Life beyond the yellow submarine

Elly Honaker, Staff Writer

Wings was Paul McCartney’s band post-Beatles, a late 70s softy of a group that frequented my mom’s mixed CDs when I was around ages six to 10. It’s no wonder my mom thought it a suitable sort of music for a child. The mixture of soft brass, strange men with funny accents sounding out during the music, and suites that moved from sorrow to joy in a moment — there was always an element of a childlike wonder. In this abstracted world, I found a vessel for my own projections. 

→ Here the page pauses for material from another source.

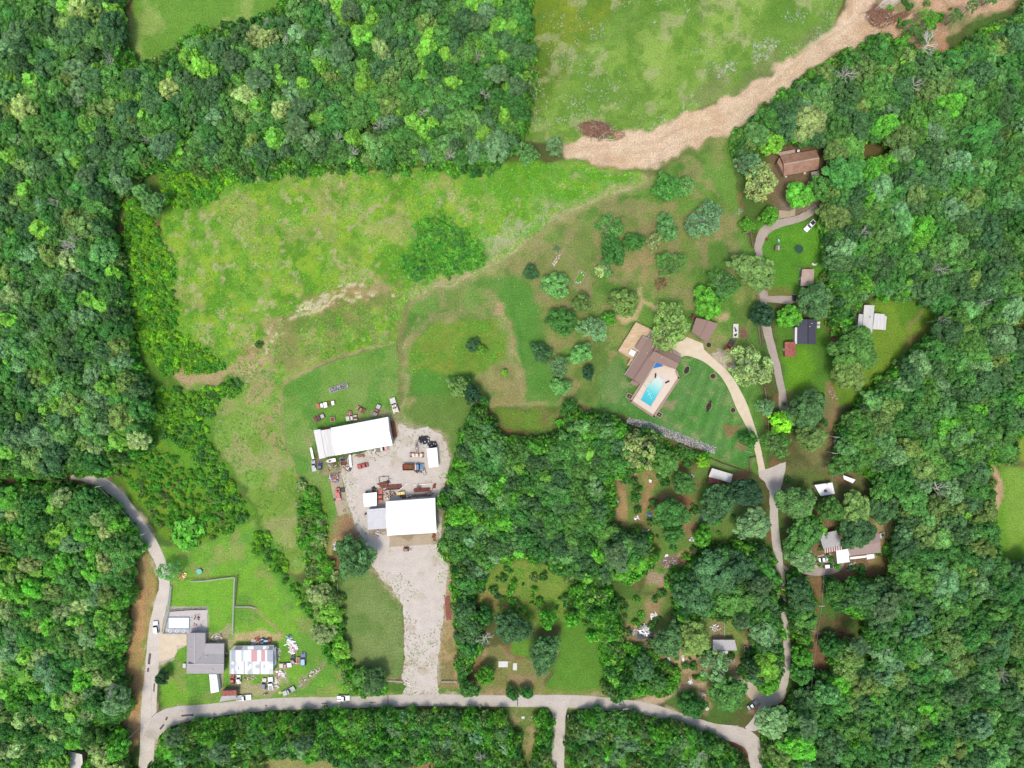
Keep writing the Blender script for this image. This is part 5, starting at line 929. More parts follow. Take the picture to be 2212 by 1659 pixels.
thicket([[(1225,1256),(1310,1262),(1330,1340),(1325,1410),(1400,1420),(1440,1500),(1320,1500),(1300,1400),(1250,1330)],[(1330,1160),(1400,1160),(1412,1215),(1370,1250),(1300,1262)],[(1310,1400),(1340,1370),(1380,1400),(1460,1440),(1470,1480),(1330,1498)]], .26, (.7, 1.6), ['spring', 'emerald', 'mid', 'bright'], 'dense fresh scrub between the lower clearing and the junk gardens')
thicket([[(1700,1245),(1722,1235),(1745,1290),(1755,1360),(1720,1365),(1702,1320)],[(1250,885),(1240,880),(1210,885),(1205,940),(1240,940)],[(1400,1000),(1440,990),(1500,1010),(1530,985),(1500,970),(1430,960)],[(1330,1030),(1360,1020),(1375,1120),(1390,1100),(1380,1040)],[(1420,1020),(1440,1010),(1450,1050),(1425,1060)],[(1500,1200),(1530,1190),(1480,1240)]],
   .22, (.6, 1.4), ['mid', 'spring', 'emerald'], 'low bushes at the edges of the gardens and the lane')
thicket([[(1895,30),(1960,-10),(2060,-20),(2070,30),(2030,70),(1960,80)]], .06, (.4, 1.2), ['mid', 'spring', 'olive'], 'broken greenery in the cleared ground at the top right')
thicket([[(360,1060-1060+1640),(1,1)]] if False else [[(1165,1545),(1184,1548),(1182,1659),(1150,1659)],[(735,1250),(742,1300),(745,1420),(736,1420)]], .25, (.6, 1.2), ['mid', 'spring'], 'bushes on the verge left of the side road')
# --- meadow herbs and flowers
BARE = [(590,695),(660,652),(760,612),(840,618),(850,650),(740,665),(640,700),(600,755),(560,800),(500,805),(420,850),(380,830),(500,780),(560,740)]
def herbs(name, polys, dens, cols, label, size=(.5, 1.1), mask=(6, .47, 70), kind='weed', zz=1.0):
    pts = []
    for poly in polys:
        A = np.array(poly); n = int((A[:, 0].max() - A[:, 0].min()) * (A[:, 1].max() - A[:, 1].min()) * S * S * dens)
        X = fr.uniform(A[:, 0].min(), A[:, 0].max(), n); Y = fr.uniform(A[:, 1].min(), A[:, 1].max(), n); sd_p = sdist(X, Y, poly); ok = (sd_p > 2) & ((sd_p < 22) | (fr.rand(n) < .5))
        ok &= (sdist(X, Y, BARE) < 0) | (fbm(X, Y, 26, 44, 3) > .52)
        X, Y = X[ok], Y[ok]; v = fbm(X * S, Y * S, mask[0], mask[2], 4); ok = v + fr.normal(size=len(v)) * .03 > mask[1]; X, Y = X[ok], Y[ok]
        k = fr.uniform(*size, len(X)); cc = fr.randint(0, len(cols), len(X)); tt = np.array([PAL[c] for c in cols])[cc] * (1 + fr.uniform(-.2, .2, len(X)))[:, None]
        pts.append(np.stack([(X - CX) * S, (CY - Y) * S, X * 0, np.array(GIDX[kind])[fr.randint(0, len(GIDX[kind]), len(X))], k, k * zz, fr.uniform(0, 6.28, len(X)), tt[:, 0], tt[:, 1], tt[:, 2]], 1))
    return scatter(name, np.concatenate(pts), label)
herbs('meadow_weeds', [MEAD], 2.4, ['spring', 'bright', 'lime', 'spring'], 'clumps of bright broad-leaved weeds over the central meadow', mask=(7, .46, 70))
herbs('meadow_weeds', [[(900,366),(1110,355),(1215,352),(1330,365),(1395,382),(1350,410),(1235,455),(1110,540),(1040,585),(1045,520),(960,465),(900,480),(880,420)]], 1.8, ['spring', 'spring', 'bright'], 'thick bright weeds at the right end of the central meadow', mask=(7, .42, 74))
herbs('meadow_weeds', [WST, [(590,800),(700,780),(860,720),(860,650),(700,690)],[(240,1000),(330,960),(500,1050),(545,1110),(400,1180),(345,1150)]], 1.2, ['spring', 'bright', 'mid'], 'scattered weeds over the western strip', mask=(6, .50, 72))
herbs('meadow_weeds', [[(885,810),(880,780),(900,735),(935,700),(1040,690),(1090,720),(1090,770),(1000,830)],[(1070,885),(1205,885),(1195,930),(1095,920)],[(1000,1290),(1075,1215),(1190,1228),(1240,1290),(1215,1345),(1040,1320)]], 1.6, ['bright', 'spring', 'spring'], 'rough weeds in the yellow-flowered patches', mask=(5, .48, 73))
PAL['white'] = (.72, .74, .66); PAL['yellow'] = (.80, .52, .03); PAL['orange'] = (.80, .38, .03); PAL['pinkish'] = (.6, .5, .42)
herbs('white_flowers', [NEF], .7, ['white'], 'white flowers drifting across the upper right field', (.5, 1.2), (12, .56, 80), 'bloom')
herbs('white_flowers', [[(1480,230),(1560,170),(1660,130),(1690,90),(1660,80),(1600,100),(1540,170),(1480,210)]], 1.6, ['white'], 'dense white flower bank beside the dirt track', (.7, 1.4), (7, .50, 81), 'bloom')
herbs('white_flowers', [[(1140,220),(1240,200),(1300,240),(1240,270),(1140,290)],[(1040,520),(1110,450),(1200,440),(1110,540)],[(1700,20),(1760,30),(1740,60),(1690,50)]], .9, ['white'], 'white flower patches near the left end of the dirt track', (.6, 1.2), (6, .52, 83), 'bloom')
herbs('white_flowers', [MEAD, WST], .35, ['white', 'white', 'pinkish'], 'thin sprinkle of white flowers in the central meadow', (.5, 1.1), (9, .56, 82), 'bloom')
herbs('yellow_flowers', [[(885,810),(880,780),(900,750),(960,760),(990,790),(960,810)],[(1005,715),(1035,712),(1040,735),(1010,735)],[(1050,730),(1090,740),(1085,770),(1050,780)],[(1085,890),(1120,890),(1110,910)],[(1125,1240),(1150,1245),(1140,1262)]], .55, ['yellow', 'yellow', 'orange'], 'yellow flowers in the rough patch above the yard', (.6, 1.2), (4, .50, 85), 'bloom')
herbs('yellow_flowers', [MEAD], .05, ['yellow', 'orange'], 'few yellow flowers dotted over the central meadow', (.6, 1.1), (12, .52, 86), 'bloom')
herbs('lawn_clover', [[(150+212,1180),(545,1128),(640,1262),(745,1440),(750,1500),(352,1528),(348,1400),(368,1240)], LAWN1, MOWN], .035, ['white', 'straw'], 'tiny pale clover flowers and tufts on the mown grass', (.4, .8), (10, .4, 87), 'bloom')

# tufts creeping into the gravel from its edge, loose stones
P_ = [tuple(W(*p))[:2] for p in YARD]; A_ = np.array(P_); X_ = fr.uniform(A_[:, 0].min(), A_[:, 0].max(), 9000); Y_ = fr.uniform(A_[:, 1].min(), A_[:, 1].max(), 9000); d_ = sdist(X_, Y_, P_)
ok_ = (d_ > -2.5) & (d_ < 7 * fbm(X_, Y_, 6, 66, 3) ** 2 * 2.2) & (fr.rand(9000) < .75); X_, Y_ = X_[ok_], Y_[ok_]
scatter('yard_weeds', [(x, y, 0, R.choice(GIDX['weed']), k_ := R.uniform(.25, .7), k_, R.uniform(0, 6), *tint(R.choice(['olive', 'straw', 'mid', 'brown']))) for x, y in zip(X_, Y_)], 'weeds and tufts creeping into the edge of the gravel yard')
# ---------------------------------------------------------------- buildings
M_WHITE = mat('white_metal', (.74, .74, .735), .6, .035, .5, .25, vscale=(1, .2, 1)); M_WHITE2 = mat('white_trim', s3(232,230,226), .6, .04); M_OFFW = mat('aged_white_metal', s3(228,226,220), .6, .07, .9, .3, vscale=(1, .25, 1))
M_SIDING = mat('pale_siding', s3(196,188,176), .8, .06); M_MAUVE = mat('mauve_shingles', s3(162,136,124), .9, .08, 2.2, .2, bump=.3); M_MAUVE2 = mat('ridge_shingles', s3(148,124,112), .9, .08)
M_GREY = mat('grey_metal_roof', s3(178,172,172), .6, .05, .5, .3); M_LGREY = mat('light_corrugated', s3(214,214,216), .5, .05, .6, .4); M_SILVER = mat('silver_sheet', s3(192,190,190), .5, .12, 1.4, .4)
M_BROWN = mat('brown_metal_roof', s3(168,128,108), .65, .12, .5, .3, color2=s3(184,146,122)); M_TAN = mat('tan_sheet_roof', s3(196,168,150), .7, .1, .7, .2, color2=s3(208,186,172)); M_CHAR = mat('charcoal_shingles', s3(84,84,98), .9, .15, 3, .2, bump=.3)
M_RED = mat('faded_red_sheet', s3(164,92,82), .7, .12, 1.2, .2, color2=s3(186,120,104)); M_DECK = mat('cedar_boards', s3(214,180,136), .8, .12, 1.2, .2, color2=s3(230,206,172), vscale=(.3, 2, 1)); M_WOOD = mat('grey_planks', s3(150,128,110), .85, .2, 2)
M_STONE = mat('tan_blocks', s3(176,154,134), .85, .15, 1.8); M_PATIO = mat('pink_patio', s3(232,214,194), .85, .04, .6, .15); M_RUST = mat('rusty_steel', s3(134,72,56), .8, .3, 3, .2, color2=s3(168,96,70)); M_DARK = mat('dark_rubber', (.03, .03, .035), .8, .2); M_STEEL = mat('galvanised_steel', s3(176,176,180), .45, .1, 2, .5)
M_PINK = mat('red_translucent_sheet', s3(240,184,180), .5, .06); M_PALEG = mat('greenish_sheet', s3(214,228,218), .5, .05); M_OLDG = mat('dull_sheet', s3(200,202,208), .5, .06); M_GLASS = mat('dark_glass', (.03, .035, .045), .08, .1, 2, .6)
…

The song “Jet” became about my dog of the same name, the female protagonist in “Another Day” became me slipping into my stockings for the school uniform I put on every day, “Live and Let Die” stood in for my vague conceptions of James Bond and spies (my desired profession at the time). I was capable of letting the music conform to me, a skill I’ve since lost. That is a tragedy of adolescence and adulthood, this sensation of correctness and the subsequent pivot of one’s immediate emotions to a path that aligns with something more reasonable. Before that, any intake of art was pure subjective projection uninformed by anything except love. That is why this, admittedly, dated and hyper-sweet band has an innate ability to provide an escape in one of the most unsettling times in history. It’s flimsiness is cemented with the foundational steel of childlike resilience. 

All my childhood fascinations subscribed to the music, making it capable of interning my most immediate projections of self. Somehow even years later I’ve never shook these understandings, and I hope I never do. Upon revisiting this music I found a version of me that was impervious to outward influences, whose ignorance from inexperience was a means of fully intertwining with a work of art without the need of filtering through a lens of what was extant. As I listen today I find myself in that same spirit, and for a moment, the hectic outward forces fall and I can again imagine a world imbued with the power of innocent projection.

In Paul McCartney’s career, spanning 63 years and over 500 songs, there may be no greater demonstration of resilience than his founding of Wings. The unique sound quality and curious instrumentation produced a sound unique to not only the Beatles, but McCartney himself. This was, afterall, his last effort to leave his legacy on the realm of music that extended beyond his previous success. While he maintains the whimsical and lively nature of his previous music, McCartney & Wings offers a true depiction of Paul’s musical vision.